My Dear Friends,

In 1973, the United States Supreme Court issued its infamous Roe v. Wade decision, legalizing abortion throughout our land. For 50 years, committed Catholics, Protestants, Orthodox, those of other faith traditions and some with no religious affiliation have labored, marched and prayed to overturn this decision in an effort to protect the lives of the most vulnerable among us – unborn infants in the womb. On June 24, 2022, just seven months ago, these noble efforts of so many bore fruit as the Supreme Court overturned the constitutional right to abortion in its Dobbs v. Jackson Women’s Health Organization decision.

A pro-life sign is displayed Jan. 21, 2022, during the annual March for Life rally in Washington. (CNS photo/Tyler Orsburn)

This year has given us all hope. Yet, brothers and sisters, for as encouraging as the past year has been, more than ever, we need to cling to this hope! For the task that we have engaged to build a culture of life in our land remains unfinished.

On Friday, Jan. 20, 2023, marchers from throughout our country will converge on our nation’s capital for the 50th annual March for Life. This year, however, rather than marching to the steps of the Supreme Court, where marchers have gone for decades to ask our highest Court’s Justices to overturn Roe v. Wade, participants will march to a new front in our battle for life: the steps of the United States Capitol.

The theme for this year’s march is Next Steps: Marching in a Post-Roe America. It reminds us of the shift and expansion of the focus of our cause that has occurred since the justices overturned Roe. It is not only incumbent upon us who treasure life to advocate for federal pro-life policies. Now, we must work for the establishment of life-saving protections for the unborn in our state legislatures as well. Given this new landscape in our work to preserve and cherish life, I was honored to join with so many of you from throughout our 11 counties in Harrisburg this past September – close to 6,000 pro-life Pennsylvanians in all – for the first state march since Roe was overturned.

Sadly, for all of the strides that have recently been achieved, the tension that is present in our land following the Supreme Court’s decision is palpable. As such, it is vital that we not only continue our advocacy efforts in Pennsylvania and throughout our country, but that we especially continue to support mothers in need as an integral component of our next steps in building a culture of respect for all of human life.

A young woman is seen with her child during the annual March for Life rally in Washington Jan. 24, 2020. (CNS photo/Tyler Orsburn)

We need to acknowledge with humility that the Church not only advocates for life in the womb but also works tirelessly to support life in all its forms from conception to natural death.

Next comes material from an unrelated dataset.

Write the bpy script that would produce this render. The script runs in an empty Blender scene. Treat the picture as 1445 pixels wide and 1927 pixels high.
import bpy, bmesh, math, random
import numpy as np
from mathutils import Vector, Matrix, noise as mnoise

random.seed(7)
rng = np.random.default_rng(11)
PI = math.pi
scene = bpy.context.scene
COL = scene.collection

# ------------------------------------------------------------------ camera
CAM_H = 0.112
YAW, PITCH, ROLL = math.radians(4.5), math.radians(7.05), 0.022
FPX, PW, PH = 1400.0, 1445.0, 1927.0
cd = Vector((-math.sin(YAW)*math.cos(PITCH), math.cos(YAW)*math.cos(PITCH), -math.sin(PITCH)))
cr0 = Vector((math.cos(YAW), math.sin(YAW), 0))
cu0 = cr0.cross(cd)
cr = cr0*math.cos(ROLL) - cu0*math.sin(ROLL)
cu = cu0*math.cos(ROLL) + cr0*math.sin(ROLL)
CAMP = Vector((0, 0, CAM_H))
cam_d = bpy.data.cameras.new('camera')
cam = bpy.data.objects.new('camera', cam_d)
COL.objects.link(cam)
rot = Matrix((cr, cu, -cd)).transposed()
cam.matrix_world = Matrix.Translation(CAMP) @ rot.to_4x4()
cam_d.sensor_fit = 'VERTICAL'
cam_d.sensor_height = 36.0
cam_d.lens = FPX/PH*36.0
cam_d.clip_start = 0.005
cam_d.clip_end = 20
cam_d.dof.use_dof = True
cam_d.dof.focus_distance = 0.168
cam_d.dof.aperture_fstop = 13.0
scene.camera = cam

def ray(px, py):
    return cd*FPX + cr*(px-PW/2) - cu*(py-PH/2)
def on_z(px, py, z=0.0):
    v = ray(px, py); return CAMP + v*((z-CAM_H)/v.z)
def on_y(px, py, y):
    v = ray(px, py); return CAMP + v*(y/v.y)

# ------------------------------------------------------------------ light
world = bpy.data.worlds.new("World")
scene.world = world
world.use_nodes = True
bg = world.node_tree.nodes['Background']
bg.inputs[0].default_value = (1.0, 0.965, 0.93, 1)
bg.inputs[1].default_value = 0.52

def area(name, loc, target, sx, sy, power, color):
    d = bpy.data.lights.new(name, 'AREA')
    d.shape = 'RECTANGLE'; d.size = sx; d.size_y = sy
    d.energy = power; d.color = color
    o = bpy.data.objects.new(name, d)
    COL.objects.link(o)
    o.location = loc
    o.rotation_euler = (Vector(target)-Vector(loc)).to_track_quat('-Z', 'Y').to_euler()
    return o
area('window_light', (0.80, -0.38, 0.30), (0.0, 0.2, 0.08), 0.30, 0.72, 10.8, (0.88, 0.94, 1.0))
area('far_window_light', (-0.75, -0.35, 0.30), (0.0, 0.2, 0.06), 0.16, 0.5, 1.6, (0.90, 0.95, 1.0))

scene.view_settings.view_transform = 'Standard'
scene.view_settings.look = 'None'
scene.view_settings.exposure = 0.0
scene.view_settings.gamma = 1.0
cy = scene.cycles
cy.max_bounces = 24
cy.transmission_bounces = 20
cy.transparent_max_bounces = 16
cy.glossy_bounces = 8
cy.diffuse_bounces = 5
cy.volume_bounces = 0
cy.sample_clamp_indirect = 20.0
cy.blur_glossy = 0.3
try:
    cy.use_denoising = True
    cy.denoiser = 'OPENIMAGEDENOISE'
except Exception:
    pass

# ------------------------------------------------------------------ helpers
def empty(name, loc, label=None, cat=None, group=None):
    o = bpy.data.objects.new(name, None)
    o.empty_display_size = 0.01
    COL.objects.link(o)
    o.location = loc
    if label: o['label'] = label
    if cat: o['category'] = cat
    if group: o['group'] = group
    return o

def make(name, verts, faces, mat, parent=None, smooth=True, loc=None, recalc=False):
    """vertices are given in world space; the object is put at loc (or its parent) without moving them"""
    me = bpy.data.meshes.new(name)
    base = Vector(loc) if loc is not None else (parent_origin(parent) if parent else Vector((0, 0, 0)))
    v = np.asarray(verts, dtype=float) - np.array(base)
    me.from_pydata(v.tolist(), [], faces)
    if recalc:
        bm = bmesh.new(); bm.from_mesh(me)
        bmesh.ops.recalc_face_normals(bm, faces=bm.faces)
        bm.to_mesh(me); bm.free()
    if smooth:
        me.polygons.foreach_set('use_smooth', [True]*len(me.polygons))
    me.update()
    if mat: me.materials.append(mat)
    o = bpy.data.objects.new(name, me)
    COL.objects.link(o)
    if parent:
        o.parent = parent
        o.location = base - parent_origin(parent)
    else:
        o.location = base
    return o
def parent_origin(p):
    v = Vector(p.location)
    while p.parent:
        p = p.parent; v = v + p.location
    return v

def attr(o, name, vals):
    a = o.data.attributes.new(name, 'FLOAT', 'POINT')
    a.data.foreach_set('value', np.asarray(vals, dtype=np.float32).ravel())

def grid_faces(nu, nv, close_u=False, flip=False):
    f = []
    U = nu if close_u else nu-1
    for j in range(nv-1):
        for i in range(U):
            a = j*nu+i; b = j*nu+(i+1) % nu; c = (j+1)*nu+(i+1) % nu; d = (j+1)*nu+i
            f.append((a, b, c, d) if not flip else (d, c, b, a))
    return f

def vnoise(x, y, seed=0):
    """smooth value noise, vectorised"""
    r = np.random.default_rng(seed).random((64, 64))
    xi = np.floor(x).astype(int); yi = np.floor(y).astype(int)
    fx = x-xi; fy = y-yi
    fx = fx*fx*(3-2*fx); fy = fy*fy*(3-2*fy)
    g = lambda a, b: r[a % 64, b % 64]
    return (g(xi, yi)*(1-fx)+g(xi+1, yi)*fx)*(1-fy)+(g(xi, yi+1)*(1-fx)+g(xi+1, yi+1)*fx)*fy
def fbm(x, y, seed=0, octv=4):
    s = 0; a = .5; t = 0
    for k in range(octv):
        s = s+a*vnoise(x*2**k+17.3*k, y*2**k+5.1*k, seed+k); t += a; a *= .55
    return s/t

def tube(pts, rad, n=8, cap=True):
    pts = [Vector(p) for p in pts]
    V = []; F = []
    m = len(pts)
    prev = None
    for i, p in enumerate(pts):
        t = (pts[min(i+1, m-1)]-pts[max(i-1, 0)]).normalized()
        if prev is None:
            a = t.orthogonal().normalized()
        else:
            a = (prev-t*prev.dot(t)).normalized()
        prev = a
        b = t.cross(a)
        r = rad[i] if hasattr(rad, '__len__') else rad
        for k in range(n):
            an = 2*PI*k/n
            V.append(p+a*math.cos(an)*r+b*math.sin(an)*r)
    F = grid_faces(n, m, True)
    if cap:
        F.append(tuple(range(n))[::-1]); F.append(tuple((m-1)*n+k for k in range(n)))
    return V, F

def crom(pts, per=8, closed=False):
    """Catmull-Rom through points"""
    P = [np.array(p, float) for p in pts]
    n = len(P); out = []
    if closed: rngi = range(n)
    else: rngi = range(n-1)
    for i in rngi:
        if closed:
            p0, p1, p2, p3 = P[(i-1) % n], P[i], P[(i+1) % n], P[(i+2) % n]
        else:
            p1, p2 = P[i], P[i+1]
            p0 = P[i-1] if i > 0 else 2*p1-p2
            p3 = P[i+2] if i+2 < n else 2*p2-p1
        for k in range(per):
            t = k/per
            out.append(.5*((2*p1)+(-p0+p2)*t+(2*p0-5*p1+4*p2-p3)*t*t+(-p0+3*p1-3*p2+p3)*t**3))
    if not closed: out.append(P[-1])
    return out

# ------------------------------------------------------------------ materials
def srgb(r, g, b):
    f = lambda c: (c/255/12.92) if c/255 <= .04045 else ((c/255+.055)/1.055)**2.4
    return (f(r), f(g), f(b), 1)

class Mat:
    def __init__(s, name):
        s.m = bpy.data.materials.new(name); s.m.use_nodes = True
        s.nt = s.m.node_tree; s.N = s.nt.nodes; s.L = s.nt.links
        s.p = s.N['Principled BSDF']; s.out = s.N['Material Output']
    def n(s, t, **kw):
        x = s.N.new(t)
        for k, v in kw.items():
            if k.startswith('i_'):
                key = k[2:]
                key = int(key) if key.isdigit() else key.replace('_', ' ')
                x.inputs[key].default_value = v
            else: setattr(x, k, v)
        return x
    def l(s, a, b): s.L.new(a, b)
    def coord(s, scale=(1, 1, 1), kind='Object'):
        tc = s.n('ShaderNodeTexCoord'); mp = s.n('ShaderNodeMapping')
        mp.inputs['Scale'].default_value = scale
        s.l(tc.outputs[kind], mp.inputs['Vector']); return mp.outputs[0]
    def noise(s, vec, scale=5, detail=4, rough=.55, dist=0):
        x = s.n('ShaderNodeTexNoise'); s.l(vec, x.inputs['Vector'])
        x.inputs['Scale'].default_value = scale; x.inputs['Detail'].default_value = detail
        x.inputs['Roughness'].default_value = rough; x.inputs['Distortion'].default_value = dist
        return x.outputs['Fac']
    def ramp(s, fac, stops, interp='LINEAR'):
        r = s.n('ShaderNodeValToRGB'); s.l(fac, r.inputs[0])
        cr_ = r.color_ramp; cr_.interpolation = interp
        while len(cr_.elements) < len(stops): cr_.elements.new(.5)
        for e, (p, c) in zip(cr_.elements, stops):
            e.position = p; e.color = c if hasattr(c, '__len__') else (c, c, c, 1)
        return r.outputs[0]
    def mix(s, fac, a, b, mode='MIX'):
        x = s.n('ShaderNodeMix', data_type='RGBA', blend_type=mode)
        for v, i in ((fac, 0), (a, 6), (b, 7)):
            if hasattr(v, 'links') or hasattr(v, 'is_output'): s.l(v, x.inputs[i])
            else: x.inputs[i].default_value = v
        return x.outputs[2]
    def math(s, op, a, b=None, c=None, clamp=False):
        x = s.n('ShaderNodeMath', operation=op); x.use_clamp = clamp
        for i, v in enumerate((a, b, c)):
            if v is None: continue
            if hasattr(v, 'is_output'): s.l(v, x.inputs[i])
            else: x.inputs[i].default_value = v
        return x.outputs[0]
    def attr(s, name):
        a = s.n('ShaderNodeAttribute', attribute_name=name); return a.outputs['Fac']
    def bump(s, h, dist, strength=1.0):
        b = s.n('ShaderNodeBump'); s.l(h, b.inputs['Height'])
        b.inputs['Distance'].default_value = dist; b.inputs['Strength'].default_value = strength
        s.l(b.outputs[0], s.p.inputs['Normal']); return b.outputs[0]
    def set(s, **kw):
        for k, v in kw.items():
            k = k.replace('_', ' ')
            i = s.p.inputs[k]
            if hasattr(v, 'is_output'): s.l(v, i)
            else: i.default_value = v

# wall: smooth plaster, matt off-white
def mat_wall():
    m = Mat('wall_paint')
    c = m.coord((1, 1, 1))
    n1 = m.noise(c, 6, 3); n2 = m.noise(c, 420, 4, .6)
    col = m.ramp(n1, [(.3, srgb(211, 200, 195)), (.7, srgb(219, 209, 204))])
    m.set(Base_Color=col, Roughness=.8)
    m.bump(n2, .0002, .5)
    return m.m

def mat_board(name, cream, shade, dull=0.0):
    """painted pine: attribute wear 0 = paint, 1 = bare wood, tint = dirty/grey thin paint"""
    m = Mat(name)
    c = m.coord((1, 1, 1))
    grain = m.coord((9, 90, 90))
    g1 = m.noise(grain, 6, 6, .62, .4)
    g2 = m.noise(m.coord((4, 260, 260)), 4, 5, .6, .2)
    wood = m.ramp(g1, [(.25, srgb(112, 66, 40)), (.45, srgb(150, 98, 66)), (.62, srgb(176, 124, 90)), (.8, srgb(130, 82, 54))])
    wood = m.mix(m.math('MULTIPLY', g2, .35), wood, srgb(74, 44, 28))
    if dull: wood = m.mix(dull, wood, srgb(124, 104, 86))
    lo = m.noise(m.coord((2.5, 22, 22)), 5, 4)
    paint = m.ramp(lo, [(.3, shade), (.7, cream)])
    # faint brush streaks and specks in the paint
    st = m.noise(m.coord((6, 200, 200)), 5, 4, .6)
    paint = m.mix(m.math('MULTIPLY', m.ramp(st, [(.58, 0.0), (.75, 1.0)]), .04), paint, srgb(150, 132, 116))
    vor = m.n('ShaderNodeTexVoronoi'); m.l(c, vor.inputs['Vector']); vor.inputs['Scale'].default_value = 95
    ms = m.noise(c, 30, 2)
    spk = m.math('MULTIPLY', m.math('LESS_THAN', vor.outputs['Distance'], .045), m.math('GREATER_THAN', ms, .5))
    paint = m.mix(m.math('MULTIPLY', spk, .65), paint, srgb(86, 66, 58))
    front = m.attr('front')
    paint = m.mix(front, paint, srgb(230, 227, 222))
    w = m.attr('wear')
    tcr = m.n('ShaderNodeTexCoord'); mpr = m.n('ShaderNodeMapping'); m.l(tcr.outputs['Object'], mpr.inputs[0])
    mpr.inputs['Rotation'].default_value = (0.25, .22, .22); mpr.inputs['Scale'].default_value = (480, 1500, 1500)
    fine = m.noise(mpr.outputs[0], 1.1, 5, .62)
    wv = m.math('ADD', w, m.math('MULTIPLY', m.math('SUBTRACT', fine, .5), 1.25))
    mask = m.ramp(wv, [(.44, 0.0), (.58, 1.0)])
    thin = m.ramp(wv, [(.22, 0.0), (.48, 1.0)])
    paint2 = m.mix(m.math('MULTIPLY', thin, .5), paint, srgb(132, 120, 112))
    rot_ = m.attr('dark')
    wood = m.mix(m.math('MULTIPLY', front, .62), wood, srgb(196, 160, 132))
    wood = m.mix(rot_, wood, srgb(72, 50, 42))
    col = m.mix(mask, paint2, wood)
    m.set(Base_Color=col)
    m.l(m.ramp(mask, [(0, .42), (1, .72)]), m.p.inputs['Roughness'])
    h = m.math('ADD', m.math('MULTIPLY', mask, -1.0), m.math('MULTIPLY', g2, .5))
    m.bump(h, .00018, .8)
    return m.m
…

In addition to serving the countless numbers of suffering lives that make their way into our midst, the Church in the United States and right here in our own diocese has developed scores of ministries dedicated to helping mothers facing challenging pregnancies and those who may struggle to care for their children after they are born. Through pregnancy care centers and parish-based ministries such as Walking with Moms in Need – to Shepherds Maternity House in East Stroudsburg that provides a safe home and assistance for pregnant woman and mothers and their newborn babies – to ministries like Project Rachel that offer hope, healing and spiritual renewal to women and couples who suffer after participating in abortion, our Church continues to offer a way forward to those who seek to live the Gospel of Life.

Yet, my friends, remember always that we engage this noble cause not for political reasons but as people of faith. Pope Emeritus Benedict XVI, who recently passed to his eternal reward, reminded all of us of what is foundational to the cause that we have engaged. “God’s love does not differentiate between the newly conceived infant still in his or her mother’s womb and the child or young person, or the adult and the elderly person. God does not distinguish between them because he sees an impression of his own image and likeness (Gn 1:26) in each one. … Life is the first good received from God and is fundamental to all others; to guarantee the right to life for all and in an equal manner for all is the duty upon which the future of humanity depends.”

Simply put, if we desire to live our lives as Christians with authenticity, we have no choice but to proclaim the sanctity of life. We cannot merely speak of our respect for human life or self-righteously criticize those whose beliefs may be different from our own. We must enliven our words with action. Yet, in the midst of all that we are charged to do as disciples of Jesus, his way must always be our way. We must engage a different kind of war – a different kind of battle – than that which has been engaged by many in our land, sadly on both sides of this cause. Jesus never addressed violence with violence. Nor can we! Recall the words of a contemporary prophet of non-violence, the Reverend Dr. Martin Luther King, “Darkness cannot drive out darkness; only light can do that. Hate cannot drive out hate, only love can do that.”

Brothers and sisters, ours is a noble cause rooted in faith and in the dignity of each human person – to bring to completion the unfinished work that has been engaged in our land for some 50 years so that the masterpiece of God’s creative work – the human person – will be respected and treasured from the moment of conception to its natural end. May we be guided by words of Pope Francis, as he challenges us to give witness to our faith, “Being Catholic entails a great responsibility … The Lord counts on you to spread the Gospel of Life.”

Faithfully yours in Christ,


Most Rev. Joseph C. Bambera, D.D., J.C.L.